И все же Коперник всего лишь следовал принципам гуманизма. Он пытался заменить авторитет Аристотеля, который в XVI веке уже устарел, системой, также основанной на авторитете древних греков. Кстати, она имела дополнительное преимущество – была совместима с доктринами Платона, которые в те времена стали более уважаемыми, чем идеи его ученика – Аристотеля. Сделав это, Коперник выдвинул весьма интересную гипотезу. Однако чтобы стать убедительной, астрономической системе необходимо нечто большее, чем вероятные гипотезы. Необходимо представить истинную физическую картину Вселенной. Намеревался ли Коперник ее создать так же, как создал математически полезные гипотезы планетарного движения? Есть основания полагать, что да. Когда впервые появилась его книга, она предварялась «Обращением к читателю» «относительно гипотез в этой работе». В нем говорилось, что астрономию следует рассматривать как интеллектуальное упражнение, в котором астроном, не в силах достичь физической истины, должен удовлетвориться представлением любой оригинальной гипотезы, которая ему подходит и не противоречит фактам. Внимательное прочтение материала сразу наводит на мысль, что писал «Обращение» не Коперник. Астрономы конца XVI века знали, что это был Осиандр. Сначала никто не обратил большого внимания на это предварительное отречение, поскольку никто не знал, насколько велика приверженность Коперника истинности своей системы. Только позднее его последователи, такие как Кеплер, сочли необходимым уточнить: их учитель всегда имел в виду, что сказанное им должно приниматься как физический факт, а не как математическая гипотеза. В этом отношении они, вероятнее всего, правы.

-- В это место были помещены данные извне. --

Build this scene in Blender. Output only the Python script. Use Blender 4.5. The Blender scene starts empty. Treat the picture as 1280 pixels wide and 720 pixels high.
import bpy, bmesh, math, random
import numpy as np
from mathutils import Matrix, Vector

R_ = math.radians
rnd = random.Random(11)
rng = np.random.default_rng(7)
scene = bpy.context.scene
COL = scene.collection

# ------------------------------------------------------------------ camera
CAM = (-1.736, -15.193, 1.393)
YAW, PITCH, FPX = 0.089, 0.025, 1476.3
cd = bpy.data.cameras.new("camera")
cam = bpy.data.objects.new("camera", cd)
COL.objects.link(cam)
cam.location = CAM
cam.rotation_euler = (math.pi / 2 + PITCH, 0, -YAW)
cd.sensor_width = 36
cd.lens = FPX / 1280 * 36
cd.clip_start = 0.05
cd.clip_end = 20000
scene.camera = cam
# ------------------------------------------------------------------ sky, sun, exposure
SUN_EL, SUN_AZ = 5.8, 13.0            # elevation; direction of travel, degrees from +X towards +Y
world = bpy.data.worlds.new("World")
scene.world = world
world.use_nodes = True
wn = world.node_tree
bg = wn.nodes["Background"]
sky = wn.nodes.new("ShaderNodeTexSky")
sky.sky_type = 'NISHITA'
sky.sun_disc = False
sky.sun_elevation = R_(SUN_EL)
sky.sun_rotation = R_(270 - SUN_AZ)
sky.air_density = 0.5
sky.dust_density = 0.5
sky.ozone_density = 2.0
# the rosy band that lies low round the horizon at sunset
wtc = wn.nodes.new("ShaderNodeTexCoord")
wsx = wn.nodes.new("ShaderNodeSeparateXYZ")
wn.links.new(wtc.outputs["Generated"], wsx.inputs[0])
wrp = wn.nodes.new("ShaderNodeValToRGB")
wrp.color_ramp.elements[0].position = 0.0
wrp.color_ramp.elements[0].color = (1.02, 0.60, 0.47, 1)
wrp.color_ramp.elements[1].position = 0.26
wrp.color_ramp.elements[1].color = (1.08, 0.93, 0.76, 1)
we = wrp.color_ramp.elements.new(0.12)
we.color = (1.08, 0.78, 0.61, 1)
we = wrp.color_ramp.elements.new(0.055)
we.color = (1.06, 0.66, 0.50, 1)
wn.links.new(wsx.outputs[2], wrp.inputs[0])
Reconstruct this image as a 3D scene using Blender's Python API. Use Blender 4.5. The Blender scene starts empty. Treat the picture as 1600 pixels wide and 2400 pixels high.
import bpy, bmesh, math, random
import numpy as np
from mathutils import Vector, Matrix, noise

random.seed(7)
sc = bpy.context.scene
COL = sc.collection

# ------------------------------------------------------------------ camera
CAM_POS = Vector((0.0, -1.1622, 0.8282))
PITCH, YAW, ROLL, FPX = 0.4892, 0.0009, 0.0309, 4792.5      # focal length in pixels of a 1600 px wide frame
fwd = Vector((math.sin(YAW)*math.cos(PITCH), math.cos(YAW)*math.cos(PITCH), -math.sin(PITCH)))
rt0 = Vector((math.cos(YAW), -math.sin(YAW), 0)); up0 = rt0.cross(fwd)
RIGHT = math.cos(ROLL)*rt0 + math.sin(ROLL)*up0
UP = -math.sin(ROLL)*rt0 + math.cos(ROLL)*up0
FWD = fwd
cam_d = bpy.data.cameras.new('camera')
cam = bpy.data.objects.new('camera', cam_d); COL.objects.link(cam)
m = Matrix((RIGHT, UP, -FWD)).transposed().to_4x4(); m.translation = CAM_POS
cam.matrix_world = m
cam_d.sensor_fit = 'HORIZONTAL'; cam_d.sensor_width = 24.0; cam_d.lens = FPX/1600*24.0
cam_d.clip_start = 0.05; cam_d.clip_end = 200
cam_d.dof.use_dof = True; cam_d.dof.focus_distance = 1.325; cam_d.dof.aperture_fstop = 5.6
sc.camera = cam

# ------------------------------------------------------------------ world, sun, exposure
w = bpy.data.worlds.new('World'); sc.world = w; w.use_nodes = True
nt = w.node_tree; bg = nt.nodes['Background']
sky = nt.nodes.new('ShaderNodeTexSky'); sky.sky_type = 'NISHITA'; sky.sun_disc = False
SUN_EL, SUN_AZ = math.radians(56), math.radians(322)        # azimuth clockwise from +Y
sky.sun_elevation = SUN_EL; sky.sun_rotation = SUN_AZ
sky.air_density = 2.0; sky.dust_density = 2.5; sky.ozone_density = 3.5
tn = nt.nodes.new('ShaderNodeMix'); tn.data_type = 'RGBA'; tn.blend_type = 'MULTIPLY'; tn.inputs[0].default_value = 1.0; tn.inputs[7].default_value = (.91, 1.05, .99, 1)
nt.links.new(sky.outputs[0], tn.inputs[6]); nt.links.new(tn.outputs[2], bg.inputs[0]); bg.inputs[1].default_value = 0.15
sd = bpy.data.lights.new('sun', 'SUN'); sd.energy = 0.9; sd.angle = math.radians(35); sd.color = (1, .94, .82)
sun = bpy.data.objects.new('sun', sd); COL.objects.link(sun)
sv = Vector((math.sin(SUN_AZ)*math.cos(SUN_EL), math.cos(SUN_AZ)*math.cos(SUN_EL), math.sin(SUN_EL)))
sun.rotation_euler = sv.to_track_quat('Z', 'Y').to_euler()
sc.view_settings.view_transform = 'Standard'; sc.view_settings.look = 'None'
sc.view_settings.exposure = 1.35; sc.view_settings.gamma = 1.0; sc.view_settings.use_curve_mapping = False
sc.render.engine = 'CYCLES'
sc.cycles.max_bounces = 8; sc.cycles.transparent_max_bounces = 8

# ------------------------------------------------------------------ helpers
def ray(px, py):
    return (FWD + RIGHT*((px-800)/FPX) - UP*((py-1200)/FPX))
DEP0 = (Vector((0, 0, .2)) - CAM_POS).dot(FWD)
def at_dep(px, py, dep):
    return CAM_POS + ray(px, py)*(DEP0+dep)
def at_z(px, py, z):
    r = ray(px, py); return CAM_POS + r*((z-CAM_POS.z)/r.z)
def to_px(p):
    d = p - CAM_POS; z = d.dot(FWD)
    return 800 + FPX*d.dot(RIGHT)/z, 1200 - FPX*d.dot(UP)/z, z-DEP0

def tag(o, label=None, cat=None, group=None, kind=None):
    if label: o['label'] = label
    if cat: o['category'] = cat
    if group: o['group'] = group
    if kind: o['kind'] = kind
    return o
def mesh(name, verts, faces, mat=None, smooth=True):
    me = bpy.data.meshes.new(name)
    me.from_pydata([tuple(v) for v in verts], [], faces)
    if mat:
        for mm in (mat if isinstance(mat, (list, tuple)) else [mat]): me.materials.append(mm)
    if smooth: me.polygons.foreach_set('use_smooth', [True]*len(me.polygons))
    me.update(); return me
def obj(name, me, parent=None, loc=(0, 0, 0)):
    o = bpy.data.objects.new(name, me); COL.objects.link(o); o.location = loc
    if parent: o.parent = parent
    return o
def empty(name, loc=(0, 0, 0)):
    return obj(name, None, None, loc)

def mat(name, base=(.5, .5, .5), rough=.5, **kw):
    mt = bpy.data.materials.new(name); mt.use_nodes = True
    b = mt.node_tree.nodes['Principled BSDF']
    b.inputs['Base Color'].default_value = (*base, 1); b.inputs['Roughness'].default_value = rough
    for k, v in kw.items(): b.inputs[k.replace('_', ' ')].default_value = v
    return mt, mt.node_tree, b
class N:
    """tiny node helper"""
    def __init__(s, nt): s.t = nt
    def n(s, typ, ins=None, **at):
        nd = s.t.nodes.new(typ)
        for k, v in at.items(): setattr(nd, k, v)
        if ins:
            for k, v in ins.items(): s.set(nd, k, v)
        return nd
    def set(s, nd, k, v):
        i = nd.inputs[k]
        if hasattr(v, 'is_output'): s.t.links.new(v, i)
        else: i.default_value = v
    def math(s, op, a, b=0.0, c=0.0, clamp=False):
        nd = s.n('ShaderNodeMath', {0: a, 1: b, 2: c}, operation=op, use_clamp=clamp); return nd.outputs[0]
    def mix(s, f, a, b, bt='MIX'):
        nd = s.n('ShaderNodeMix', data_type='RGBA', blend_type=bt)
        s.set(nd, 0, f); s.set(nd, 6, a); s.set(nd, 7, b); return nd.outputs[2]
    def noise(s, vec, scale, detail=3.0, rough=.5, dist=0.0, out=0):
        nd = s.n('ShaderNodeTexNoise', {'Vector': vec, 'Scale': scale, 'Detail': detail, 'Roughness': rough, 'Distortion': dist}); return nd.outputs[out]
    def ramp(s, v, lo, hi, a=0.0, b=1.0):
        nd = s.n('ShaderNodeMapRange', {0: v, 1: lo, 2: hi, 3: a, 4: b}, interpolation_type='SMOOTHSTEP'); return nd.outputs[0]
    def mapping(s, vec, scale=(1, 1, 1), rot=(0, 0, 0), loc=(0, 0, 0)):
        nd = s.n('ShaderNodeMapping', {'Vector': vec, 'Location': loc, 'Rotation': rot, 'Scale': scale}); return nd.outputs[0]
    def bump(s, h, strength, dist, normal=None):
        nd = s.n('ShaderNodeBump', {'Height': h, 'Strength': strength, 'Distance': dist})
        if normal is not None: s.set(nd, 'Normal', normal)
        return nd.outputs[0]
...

Коперник определенно считал, что его предположения относительно движений во Вселенной являются обоснованными и гипотезы достаточно разумны, чтобы считаться вероятными. Он не ждал, что наблюдения подтвердят их, поскольку по собственному опыту знал: высокая степень точности наблюдений достигнута не будет. Тем более имелись основания, создавая новый космос, полагаться на математические аргументы. Коперник не считал себя революционером в астрономии. Он использовал другой философский базис – пифагорейский, чтобы создать более близкую к реальности картину мира, чем у Птолемея. Вот только его Вселенная слишком напоминала птолемеевскую, однако цениться от этого меньше не стала. Каркас был тот же – структура разная. Коперник не стремился создать новые небеса и новую Землю. Он предпочел объяснить природу старых вещей полнее и точнее.
Глава 4
Великий спор
Когда мне доводилось время от времени встречать человека, поддерживавшего точку зрения Коперника, я спрашивал, всегда ли он в нее верил. Среди большого количества людей, опрошенных мной, многие говорили, что долгое время придерживались противоположного мнения, но изменили его, убежденные силой аргументов. Расспрашивая их по очереди, чтобы убедиться, насколько хорошо они владели доводами противоположной стороны, я обнаружил, что у них всегда наготове шаблонные формулировки, иными словами, я так и не понял, почему они изменили свою позицию: по причине невежества, тщеславия или чтобы продемонстрировать свою эрудицию. С другой стороны, когда я опрашивал перипатетиков и последователей Птолемея (из любопытства я обращался к многим), насколько хорошо они изучили книгу Коперника, оказалось, что только немногие ее видели и, как мне показалось, никто не понял
[28].
Очень трудно судить справедливо о влиянии новой научной идеи в дни, предшествующие книжным обзорам и научным конференциям. Получается, что при этом ты целиком зависишь от оценки комментариев, доводов за и против. Как, например, воспринимать равнодушную оценку ученого вкупе с ожесточенными нападками и не менее яростной защитой людей, не имеющих отношения к научному миру? Можно только попытаться подойти к оценке свидетельств творчески, памятуя, что упоминание вообще, пусть даже в неблагоприятном свете, есть достижение.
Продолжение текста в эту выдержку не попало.